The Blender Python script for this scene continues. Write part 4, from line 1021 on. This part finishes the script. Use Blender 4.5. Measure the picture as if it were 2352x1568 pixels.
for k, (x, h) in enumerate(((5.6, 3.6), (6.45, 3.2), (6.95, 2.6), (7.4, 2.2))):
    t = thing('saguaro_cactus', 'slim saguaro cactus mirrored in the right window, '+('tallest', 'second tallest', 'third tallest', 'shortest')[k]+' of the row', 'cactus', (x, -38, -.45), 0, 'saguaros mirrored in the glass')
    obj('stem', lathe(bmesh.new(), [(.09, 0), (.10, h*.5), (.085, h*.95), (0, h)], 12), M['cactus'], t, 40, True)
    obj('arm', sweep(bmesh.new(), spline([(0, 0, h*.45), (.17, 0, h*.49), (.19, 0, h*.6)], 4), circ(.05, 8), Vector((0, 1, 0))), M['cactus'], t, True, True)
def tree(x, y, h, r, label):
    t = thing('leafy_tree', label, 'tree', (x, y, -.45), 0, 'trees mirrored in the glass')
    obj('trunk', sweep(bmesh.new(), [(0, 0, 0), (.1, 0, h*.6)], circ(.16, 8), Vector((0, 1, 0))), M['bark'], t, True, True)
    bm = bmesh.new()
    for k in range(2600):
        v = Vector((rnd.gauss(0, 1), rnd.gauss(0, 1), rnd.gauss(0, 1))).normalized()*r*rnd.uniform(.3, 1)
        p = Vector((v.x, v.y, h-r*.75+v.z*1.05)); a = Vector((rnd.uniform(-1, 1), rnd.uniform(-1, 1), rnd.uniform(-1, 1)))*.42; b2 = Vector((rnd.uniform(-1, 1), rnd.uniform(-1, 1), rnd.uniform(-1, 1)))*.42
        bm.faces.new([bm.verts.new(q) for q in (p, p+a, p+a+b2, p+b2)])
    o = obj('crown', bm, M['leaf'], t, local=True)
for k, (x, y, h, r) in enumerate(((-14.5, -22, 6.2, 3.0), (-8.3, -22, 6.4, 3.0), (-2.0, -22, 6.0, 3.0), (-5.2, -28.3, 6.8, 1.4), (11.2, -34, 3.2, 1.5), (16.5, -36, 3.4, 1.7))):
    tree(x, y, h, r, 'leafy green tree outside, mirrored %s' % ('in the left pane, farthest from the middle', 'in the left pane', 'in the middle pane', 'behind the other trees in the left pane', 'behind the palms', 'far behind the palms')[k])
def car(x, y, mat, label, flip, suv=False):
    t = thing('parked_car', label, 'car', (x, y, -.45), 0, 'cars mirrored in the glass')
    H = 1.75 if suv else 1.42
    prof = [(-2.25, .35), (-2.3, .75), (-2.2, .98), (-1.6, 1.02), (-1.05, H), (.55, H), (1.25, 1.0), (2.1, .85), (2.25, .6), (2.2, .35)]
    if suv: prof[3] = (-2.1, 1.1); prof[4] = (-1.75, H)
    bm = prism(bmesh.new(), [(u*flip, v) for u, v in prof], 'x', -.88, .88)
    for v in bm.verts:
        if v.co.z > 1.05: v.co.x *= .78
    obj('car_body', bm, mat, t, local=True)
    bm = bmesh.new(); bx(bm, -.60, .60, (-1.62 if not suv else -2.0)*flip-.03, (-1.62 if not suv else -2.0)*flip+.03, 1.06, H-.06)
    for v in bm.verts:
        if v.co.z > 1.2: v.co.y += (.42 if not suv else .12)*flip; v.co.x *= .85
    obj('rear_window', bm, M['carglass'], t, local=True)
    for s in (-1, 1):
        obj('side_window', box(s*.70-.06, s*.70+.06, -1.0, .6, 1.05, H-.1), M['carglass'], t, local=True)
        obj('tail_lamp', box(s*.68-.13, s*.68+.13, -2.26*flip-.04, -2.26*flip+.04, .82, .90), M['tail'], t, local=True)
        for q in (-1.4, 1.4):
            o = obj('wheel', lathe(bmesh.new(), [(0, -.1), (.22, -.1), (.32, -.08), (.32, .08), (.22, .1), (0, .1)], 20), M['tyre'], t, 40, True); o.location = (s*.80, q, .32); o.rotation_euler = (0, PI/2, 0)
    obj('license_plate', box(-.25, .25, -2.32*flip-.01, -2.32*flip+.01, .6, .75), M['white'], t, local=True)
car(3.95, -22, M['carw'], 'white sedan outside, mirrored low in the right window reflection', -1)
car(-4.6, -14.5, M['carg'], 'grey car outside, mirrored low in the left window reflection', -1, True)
* * *
__Aim of the exercise__:
Extract all of the data shown above without alteration.

__Exercise output__:
The Blender Python script for this scene continues. Write part 4, from line 1021 on. This part finishes the script. Use Blender 4.5. Measure the picture as if it were 2352x1568 pixels.
for k, (x, h) in enumerate(((5.6, 3.6), (6.45, 3.2), (6.95, 2.6), (7.4, 2.2))):
    t = thing('saguaro_cactus', 'slim saguaro cactus mirrored in the right window, '+('tallest', 'second tallest', 'third tallest', 'shortest')[k]+' of the row', 'cactus', (x, -38, -.45), 0, 'saguaros mirrored in the glass')
    obj('stem', lathe(bmesh.new(), [(.09, 0), (.10, h*.5), (.085, h*.95), (0, h)], 12), M['cactus'], t, 40, True)
    obj('arm', sweep(bmesh.new(), spline([(0, 0, h*.45), (.17, 0, h*.49), (.19, 0, h*.6)], 4), circ(.05, 8), Vector((0, 1, 0))), M['cactus'], t, True, True)
def tree(x, y, h, r, label):
    t = thing('leafy_tree', label, 'tree', (x, y, -.45), 0, 'trees mirrored in the glass')
    obj('trunk', sweep(bmesh.new(), [(0, 0, 0), (.1, 0, h*.6)], circ(.16, 8), Vector((0, 1, 0))), M['bark'], t, True, True)
    bm = bmesh.new()
    for k in range(2600):
        v = Vector((rnd.gauss(0, 1), rnd.gauss(0, 1), rnd.gauss(0, 1))).normalized()*r*rnd.uniform(.3, 1)
        p = Vector((v.x, v.y, h-r*.75+v.z*1.05)); a = Vector((rnd.uniform(-1, 1), rnd.uniform(-1, 1), rnd.uniform(-1, 1)))*.42; b2 = Vector((rnd.uniform(-1, 1), rnd.uniform(-1, 1), rnd.uniform(-1, 1)))*.42
        bm.faces.new([bm.verts.new(q) for q in (p, p+a, p+a+b2, p+b2)])
    o = obj('crown', bm, M['leaf'], t, local=True)
for k, (x, y, h, r) in enumerate(((-14.5, -22, 6.2, 3.0), (-8.3, -22, 6.4, 3.0), (-2.0, -22, 6.0, 3.0), (-5.2, -28.3, 6.8, 1.4), (11.2, -34, 3.2, 1.5), (16.5, -36, 3.4, 1.7))):
    tree(x, y, h, r, 'leafy green tree outside, mirrored %s' % ('in the left pane, farthest from the middle', 'in the left pane', 'in the middle pane', 'behind the other trees in the left pane', 'behind the palms', 'far behind the palms')[k])
def car(x, y, mat, label, flip, suv=False):
    t = thing('parked_car', label, 'car', (x, y, -.45), 0, 'cars mirrored in the glass')
    H = 1.75 if suv else 1.42
    prof = [(-2.25, .35), (-2.3, .75), (-2.2, .98), (-1.6, 1.02), (-1.05, H), (.55, H), (1.25, 1.0), (2.1, .85), (2.25, .6), (2.2, .35)]
    if suv: prof[3] = (-2.1, 1.1); prof[4] = (-1.75, H)
    bm = prism(bmesh.new(), [(u*flip, v) for u, v in prof], 'x', -.88, .88)
    for v in bm.verts:
        if v.co.z > 1.05: v.co.x *= .78
    obj('car_body', bm, mat, t, local=True)
    bm = bmesh.new(); bx(bm, -.60, .60, (-1.62 if not suv else -2.0)*flip-.03, (-1.62 if not suv else -2.0)*flip+.03, 1.06, H-.06)
    for v in bm.verts:
        if v.co.z > 1.2: v.co.y += (.42 if not suv else .12)*flip; v.co.x *= .85
    obj('rear_window', bm, M['carglass'], t, local=True)
    for s in (-1, 1):
        obj('side_window', box(s*.70-.06, s*.70+.06, -1.0, .6, 1.05, H-.1), M['carglass'], t, local=True)
        obj('tail_lamp', box(s*.68-.13, s*.68+.13, -2.26*flip-.04, -2.26*flip+.04, .82, .90), M['tail'], t, local=True)
        for q in (-1.4, 1.4):
            o = obj('wheel', lathe(bmesh.new(), [(0, -.1), (.22, -.1), (.32, -.08), (.32, .08), (.22, .1), (0, .1)], 20), M['tyre'], t, 40, True); o.location = (s*.80, q, .32); o.rotation_euler = (0, PI/2, 0)
    obj('license_plate', box(-.25, .25, -2.32*flip-.01, -2.32*flip+.01, .6, .75), M['white'], t, local=True)
car(3.95, -22, M['carw'], 'white sedan outside, mirrored low in the right window reflection', -1)
car(-4.6, -14.5, M['carg'], 'grey car outside, mirrored low in the left window reflection', -1, True)